La data da cerchiare è l’11 febbraio, dopo la nostra concezione del mondo potrebbe non essere più la stessa. Così promettono le indiscrezioni sull’imminente annuncio della prima rilevazione diretta d’onde gravitazionali, indiscrezioni che s’accavallano, in rete e sulle riviste più prestigiose, Science in testa. Fibrillazione comprensibile: è esattamente da un secolo, da quando Einstein formulò la sua teoria della relatività generale, che scienziati di tutto il mondo sognano di catturare queste impalpabili increspature nel tessuto dello spazio-tempo.
In realtà di onde gravitazionali ce ne sono in continuazione: ogni volta che una massa accelera o decelera, se ne produce una. Il problema è che sono increspature infinitesimali, del tutto impercettibili. Questo perché la gravità è una forza incredibilmente debole. Dunque per cogliere un’onda gravitazionale servono due condizioni.
La prima è che sia un’onda altissima, e dunque che le masse coinvolte siano enormi: un pianeta non basta, e forse nemmeno una normale stella. Occorrono pesi massimi e scenari apocalittici, come per esempio una coppia di stelle di neutroni in orbita vorticosa l’una attorno all’altra, o ancora meglio due buchi neri che si fondono l’uno nell’altro. Fenomeni estremi e relativamente rari, dunque, che i nostri radiotelescopi e telescopi, da terra e dallo spazio, studiano incessantemente.
La seconda condizione è disporre di strumenti straordinariamente sensibili. Parliamo di sensori in grado di rilevare una deformazione dello spazio pari a meno d’un millesimo del diametro d’un protone. Una sensibilità difficile anche solo da immaginare, eppure l’ingegno umano e la tecnologia laser interferometrica – a un secolo di distanza da Einstein – hanno fatto passi in avanti tali da rendere queste misure finalmente possibili. Strumenti come i chilometrici bracci ortogonali dei due rivelatori LIGO, negli Stati Uniti, e Virgo, gestito dal CNRS francese e dal nostro INFN nella campagna pisana.
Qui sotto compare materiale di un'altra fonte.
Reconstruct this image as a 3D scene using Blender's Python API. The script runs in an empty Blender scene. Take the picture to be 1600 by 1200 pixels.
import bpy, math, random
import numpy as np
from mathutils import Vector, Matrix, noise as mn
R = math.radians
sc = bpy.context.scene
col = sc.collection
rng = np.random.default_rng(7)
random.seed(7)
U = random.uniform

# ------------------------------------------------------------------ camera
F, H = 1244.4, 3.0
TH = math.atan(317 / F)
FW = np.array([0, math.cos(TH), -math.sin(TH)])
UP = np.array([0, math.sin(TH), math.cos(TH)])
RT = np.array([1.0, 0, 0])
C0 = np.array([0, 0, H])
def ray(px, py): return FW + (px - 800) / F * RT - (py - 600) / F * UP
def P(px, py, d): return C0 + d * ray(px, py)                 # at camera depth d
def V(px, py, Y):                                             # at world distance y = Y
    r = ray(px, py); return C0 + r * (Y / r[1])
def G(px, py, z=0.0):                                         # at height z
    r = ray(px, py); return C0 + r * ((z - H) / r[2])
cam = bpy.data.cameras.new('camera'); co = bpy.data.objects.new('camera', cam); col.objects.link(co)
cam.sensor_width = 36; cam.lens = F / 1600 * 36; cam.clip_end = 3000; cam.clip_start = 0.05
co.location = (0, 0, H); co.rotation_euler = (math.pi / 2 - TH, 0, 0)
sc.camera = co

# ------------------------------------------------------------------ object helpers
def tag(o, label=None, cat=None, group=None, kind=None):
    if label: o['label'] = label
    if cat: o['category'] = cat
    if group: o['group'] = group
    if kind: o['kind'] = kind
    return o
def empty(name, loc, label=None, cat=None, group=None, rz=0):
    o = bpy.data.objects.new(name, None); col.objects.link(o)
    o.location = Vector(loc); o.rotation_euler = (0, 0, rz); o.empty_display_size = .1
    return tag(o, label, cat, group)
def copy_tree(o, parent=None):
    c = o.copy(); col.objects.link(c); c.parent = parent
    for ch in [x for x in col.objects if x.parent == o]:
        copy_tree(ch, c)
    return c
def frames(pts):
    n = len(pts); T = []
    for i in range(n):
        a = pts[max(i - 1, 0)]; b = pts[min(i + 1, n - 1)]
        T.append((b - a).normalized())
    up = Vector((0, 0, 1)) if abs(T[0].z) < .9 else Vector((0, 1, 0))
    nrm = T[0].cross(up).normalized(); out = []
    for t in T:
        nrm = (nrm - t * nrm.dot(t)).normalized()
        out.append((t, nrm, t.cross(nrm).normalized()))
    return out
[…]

Bracci nei quali fasci di luce laser corrono nel vuoto più spinto, pronti a rilevare la benché minima variazione nella geometria dell’universo. Ed è proprio da questi sismografi dello spazio-tempo che, nella migliore delle ipotesi, potrebbe finalmente essere stato captato un sussulto gravitazionale. La risposta giovedì prossimo.